Il premier, che potrebbe rottamare anche qualche renziano doc attualmente in posizioni chiave nel partito, non è neppure sfiorato dal sospetto (per la minoranza e l'opposizione è una certezza) che il voto di domenica sia anche contro di lui. Non teme che la micidiale (per il Pd) saldatura tra grillini e destra, quello che l'Istituto Cattaneo definisce partito del tutti tranne Renzi, possa ripresentarsi al referendum d'ottobre. «Anche perché il solo pensarlo», dice uno dei suoi, «vorrebbe dire andare al patibolo, visto che fra tre mesi ci giochiamo l'osso del collo».

LA NUOVA STRATEGIA
In vista della madre di tutte le battaglie, Renzi - come ha spiegato in Consiglio dei ministri - è comunque deciso a rivedere la strategia. Meno personalizzazione dello scontro referendario. E comunicazione concentrata su posti (da senatore) che i politici perderanno, sul risparmio derivante dal taglio degli stipendi della Casta, sulla semplificazione legislativa e la stabilità. Le novità della riforma Boschi, appunto. «Il nuovo contro il vecchio sistema difeso dal fronte del no. La novità contro la conservazione.
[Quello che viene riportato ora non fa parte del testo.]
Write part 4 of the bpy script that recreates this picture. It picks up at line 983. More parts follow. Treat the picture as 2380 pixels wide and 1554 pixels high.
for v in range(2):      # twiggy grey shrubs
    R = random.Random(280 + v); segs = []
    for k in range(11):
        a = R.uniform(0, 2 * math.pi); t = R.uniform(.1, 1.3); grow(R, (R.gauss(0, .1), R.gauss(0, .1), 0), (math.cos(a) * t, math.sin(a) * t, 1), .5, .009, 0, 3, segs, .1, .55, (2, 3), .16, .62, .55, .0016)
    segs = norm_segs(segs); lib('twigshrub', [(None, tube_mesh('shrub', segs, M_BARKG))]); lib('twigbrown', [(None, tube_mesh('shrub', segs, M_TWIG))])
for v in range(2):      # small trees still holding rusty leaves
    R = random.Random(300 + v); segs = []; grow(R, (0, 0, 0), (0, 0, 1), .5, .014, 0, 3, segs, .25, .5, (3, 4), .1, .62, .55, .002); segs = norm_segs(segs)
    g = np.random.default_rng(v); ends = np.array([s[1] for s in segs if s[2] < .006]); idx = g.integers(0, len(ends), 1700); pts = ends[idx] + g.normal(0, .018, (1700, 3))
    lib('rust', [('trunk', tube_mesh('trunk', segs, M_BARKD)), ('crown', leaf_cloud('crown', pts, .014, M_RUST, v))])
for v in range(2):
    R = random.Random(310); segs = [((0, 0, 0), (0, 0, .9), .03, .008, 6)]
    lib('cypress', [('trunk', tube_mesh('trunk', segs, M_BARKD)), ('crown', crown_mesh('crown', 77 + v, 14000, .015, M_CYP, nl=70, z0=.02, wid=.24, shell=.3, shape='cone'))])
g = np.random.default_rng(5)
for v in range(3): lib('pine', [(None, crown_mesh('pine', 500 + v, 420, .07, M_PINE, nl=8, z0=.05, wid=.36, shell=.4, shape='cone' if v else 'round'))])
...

Il referendum saprà intercettare la voglia di cambiamento che attraversa il Paese», è la scommessa del premier.

L'altra è provare a ricompattare il partito in vista di ottobre: «Non sono mica tutti come Bersani e D'Alema che vogliono farci perdere al referendum per cacciare Matteo», dice un renziano di rango, «ci sono anche persone come Cuperlo che sanno essere leali. Ecco, dobbiamo partire da questi». Gli altri, in nome del rinnovamento, «non verranno certamente ricandidati alle elezioni del 2018». Più chiaro di così... E guai a parlare di rinuncia al doppio incarico: «Senza il controllo diretto del partito, il governo andrebbe a casa in qualche mese». L'esperienza di Enrico Letta docet.